Viele der 100.000 Waisen, die im größten Land der Erde in Kinderheimen untergebracht sind, leben dort unter besorgniserregenden Zuständen. Pflege und Ausbildung sind mangelhaft, oft ist eine kriminelle Laufbahn vorprogrammiert, legale Alternativen sind rar. Experten weisen auch darauf hin, dass US-Familien überdurchschnittlich häufig behinderte Kinder aufnehmen, die in Russland noch immer oft von der Gesellschaft ausgegrenzt werden. Gerade solche Waisen würden nun Geiseln eines politischen Streits. Von dem Verbot seien aktuell 46 Kinder betroffen, deren Adoption in die USA kurz bevorstand.
Russland – USA: Prinzip "Auge um Auge" statt "Neustart"
In Russland soll die nunmehr vom Parlament beschlossene gesetzliche Neuregelung übrigens in einem umfassenderen Sinne Einwirkungen aller Ausländer abwenden, die den Rechten russischer Bürger entgegenstehen. So dürfen etwa Menschenrechtsorganisationen künftig nicht mehr von Inhabern von US-Pässen geleitet werden.
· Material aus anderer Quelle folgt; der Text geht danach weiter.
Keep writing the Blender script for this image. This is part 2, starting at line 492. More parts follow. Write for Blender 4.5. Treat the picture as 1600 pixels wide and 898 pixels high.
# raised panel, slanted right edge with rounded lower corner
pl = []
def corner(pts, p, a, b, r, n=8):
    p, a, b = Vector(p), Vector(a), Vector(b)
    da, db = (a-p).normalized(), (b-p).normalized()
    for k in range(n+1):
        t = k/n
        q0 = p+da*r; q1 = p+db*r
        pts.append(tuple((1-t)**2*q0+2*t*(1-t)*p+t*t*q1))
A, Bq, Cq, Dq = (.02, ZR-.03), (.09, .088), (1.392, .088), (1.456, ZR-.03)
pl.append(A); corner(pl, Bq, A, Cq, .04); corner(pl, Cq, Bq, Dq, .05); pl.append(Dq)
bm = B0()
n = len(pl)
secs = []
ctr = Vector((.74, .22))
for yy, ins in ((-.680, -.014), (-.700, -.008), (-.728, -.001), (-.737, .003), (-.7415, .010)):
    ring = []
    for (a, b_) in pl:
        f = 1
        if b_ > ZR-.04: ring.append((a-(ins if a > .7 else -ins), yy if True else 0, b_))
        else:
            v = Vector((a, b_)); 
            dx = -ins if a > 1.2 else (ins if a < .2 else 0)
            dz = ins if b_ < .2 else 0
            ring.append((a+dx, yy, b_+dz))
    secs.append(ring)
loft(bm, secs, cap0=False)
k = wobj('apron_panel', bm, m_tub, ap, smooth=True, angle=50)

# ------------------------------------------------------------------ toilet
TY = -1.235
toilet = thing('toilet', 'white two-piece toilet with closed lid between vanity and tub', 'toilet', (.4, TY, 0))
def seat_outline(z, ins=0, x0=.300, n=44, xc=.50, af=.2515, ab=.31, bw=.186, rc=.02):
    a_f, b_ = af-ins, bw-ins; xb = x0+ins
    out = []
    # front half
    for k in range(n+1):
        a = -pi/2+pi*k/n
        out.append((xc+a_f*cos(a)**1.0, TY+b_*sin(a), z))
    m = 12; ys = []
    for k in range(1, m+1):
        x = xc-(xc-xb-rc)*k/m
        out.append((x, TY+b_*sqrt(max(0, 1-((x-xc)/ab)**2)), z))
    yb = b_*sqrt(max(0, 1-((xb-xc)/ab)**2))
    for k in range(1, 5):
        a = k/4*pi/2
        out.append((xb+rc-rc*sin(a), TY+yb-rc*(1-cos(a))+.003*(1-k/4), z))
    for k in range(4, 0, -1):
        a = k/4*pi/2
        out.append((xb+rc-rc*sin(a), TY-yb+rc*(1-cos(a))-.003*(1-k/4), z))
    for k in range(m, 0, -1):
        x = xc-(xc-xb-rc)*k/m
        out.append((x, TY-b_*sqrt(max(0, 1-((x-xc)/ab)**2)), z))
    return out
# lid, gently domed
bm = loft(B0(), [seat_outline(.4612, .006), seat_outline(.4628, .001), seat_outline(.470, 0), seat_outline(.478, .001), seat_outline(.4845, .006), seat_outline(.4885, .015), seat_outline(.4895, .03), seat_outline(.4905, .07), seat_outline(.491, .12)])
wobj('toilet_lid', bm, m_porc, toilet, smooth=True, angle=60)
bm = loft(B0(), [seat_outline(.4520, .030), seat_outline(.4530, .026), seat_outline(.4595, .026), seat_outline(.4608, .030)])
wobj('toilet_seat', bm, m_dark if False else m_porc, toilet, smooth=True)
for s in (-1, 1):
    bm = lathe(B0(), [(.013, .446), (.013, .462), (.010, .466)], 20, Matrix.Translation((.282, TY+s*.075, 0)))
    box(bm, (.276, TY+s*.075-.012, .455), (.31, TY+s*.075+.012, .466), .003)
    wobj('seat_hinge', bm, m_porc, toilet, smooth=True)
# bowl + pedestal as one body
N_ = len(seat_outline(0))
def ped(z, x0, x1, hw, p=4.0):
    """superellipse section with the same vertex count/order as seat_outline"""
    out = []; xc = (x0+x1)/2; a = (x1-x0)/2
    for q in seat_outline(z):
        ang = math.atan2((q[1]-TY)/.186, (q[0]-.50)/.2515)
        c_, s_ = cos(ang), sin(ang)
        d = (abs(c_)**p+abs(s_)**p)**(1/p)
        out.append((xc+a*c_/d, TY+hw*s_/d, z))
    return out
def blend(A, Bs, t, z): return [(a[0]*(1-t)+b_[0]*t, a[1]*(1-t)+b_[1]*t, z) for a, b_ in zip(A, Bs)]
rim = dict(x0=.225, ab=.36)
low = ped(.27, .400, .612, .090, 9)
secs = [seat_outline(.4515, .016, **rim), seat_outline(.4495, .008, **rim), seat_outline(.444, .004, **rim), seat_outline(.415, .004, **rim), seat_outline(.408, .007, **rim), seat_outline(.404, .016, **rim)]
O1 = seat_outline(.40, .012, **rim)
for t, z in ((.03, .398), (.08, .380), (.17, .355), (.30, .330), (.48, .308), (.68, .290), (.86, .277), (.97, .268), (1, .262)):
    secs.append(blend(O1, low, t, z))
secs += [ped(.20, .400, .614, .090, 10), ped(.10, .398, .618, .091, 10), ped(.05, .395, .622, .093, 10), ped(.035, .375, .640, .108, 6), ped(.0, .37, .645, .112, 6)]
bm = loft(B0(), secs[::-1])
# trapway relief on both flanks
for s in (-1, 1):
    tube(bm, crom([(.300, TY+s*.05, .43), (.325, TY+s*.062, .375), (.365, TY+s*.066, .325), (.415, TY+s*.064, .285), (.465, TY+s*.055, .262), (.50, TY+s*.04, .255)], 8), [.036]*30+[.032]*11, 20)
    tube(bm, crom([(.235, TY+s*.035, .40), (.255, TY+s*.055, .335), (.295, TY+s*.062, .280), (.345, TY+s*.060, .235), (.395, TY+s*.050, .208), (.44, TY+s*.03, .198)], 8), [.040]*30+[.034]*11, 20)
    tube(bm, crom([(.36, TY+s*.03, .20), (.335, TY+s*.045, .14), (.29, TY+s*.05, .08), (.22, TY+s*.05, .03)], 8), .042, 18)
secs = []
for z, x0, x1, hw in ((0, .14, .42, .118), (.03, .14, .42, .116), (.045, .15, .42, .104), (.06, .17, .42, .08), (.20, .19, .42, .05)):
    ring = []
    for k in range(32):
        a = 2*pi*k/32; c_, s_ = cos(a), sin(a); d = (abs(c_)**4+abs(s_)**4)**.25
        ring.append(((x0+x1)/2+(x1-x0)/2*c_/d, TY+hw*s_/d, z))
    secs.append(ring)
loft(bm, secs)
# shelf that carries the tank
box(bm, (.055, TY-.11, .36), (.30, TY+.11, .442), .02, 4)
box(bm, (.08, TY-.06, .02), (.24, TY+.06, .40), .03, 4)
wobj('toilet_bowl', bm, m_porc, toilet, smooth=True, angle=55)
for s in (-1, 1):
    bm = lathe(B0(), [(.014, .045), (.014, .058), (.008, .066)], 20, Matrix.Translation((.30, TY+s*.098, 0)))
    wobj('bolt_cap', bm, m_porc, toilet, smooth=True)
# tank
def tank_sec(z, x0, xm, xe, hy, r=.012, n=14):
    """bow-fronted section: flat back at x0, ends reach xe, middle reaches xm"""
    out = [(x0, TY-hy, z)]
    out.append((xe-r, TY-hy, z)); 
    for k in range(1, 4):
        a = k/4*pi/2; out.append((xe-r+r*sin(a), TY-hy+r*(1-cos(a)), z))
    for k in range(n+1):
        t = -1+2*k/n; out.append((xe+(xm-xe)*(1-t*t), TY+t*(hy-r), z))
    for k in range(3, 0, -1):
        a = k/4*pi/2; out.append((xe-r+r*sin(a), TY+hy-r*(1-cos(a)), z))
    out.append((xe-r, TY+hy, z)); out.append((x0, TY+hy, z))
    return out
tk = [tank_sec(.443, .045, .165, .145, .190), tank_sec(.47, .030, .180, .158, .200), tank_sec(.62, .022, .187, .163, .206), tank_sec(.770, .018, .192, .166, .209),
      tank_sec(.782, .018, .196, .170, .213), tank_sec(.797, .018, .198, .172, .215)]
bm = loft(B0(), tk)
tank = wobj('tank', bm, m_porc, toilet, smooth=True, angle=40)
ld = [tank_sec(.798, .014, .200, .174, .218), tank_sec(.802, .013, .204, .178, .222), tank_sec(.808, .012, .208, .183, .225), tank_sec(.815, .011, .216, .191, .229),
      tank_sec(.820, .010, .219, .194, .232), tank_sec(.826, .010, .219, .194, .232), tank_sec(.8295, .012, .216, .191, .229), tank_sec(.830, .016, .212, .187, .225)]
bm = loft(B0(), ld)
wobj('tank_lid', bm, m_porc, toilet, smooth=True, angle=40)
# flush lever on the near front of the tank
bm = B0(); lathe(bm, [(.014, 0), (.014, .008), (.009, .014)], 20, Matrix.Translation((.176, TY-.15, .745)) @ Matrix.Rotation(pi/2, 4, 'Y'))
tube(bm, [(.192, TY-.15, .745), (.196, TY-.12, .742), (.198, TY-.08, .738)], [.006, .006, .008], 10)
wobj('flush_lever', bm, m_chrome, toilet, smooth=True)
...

Dies zielt nach Ansicht von beobachtern vor allem auf Ljudmila Alexejewa von der Moskauer Helsinki Gruppe sowie auf Tatjana Lokschina, die Chefin des Moskauer Büros von Human Rights Watch, ab.
Das Gesetz, und hier vor allem das Adoptionsverbot, gilt als weiterer Tiefschlag für die Beziehungen zwischen Russland und den USA. Von dem einst verkündeten "Neustart" ist kaum etwas übrig, das Misstrauen vor allem in Moskau groß. Vorsorglich kündigte Alexej Puschkow, Chef des außenpolitischen Ausschusses der Staatsduma, an, in Zukunft auf jede US-Sanktion gegen Russland zu reagieren. Das Prinzip "Auge um Auge" ist also wieder in Kraft.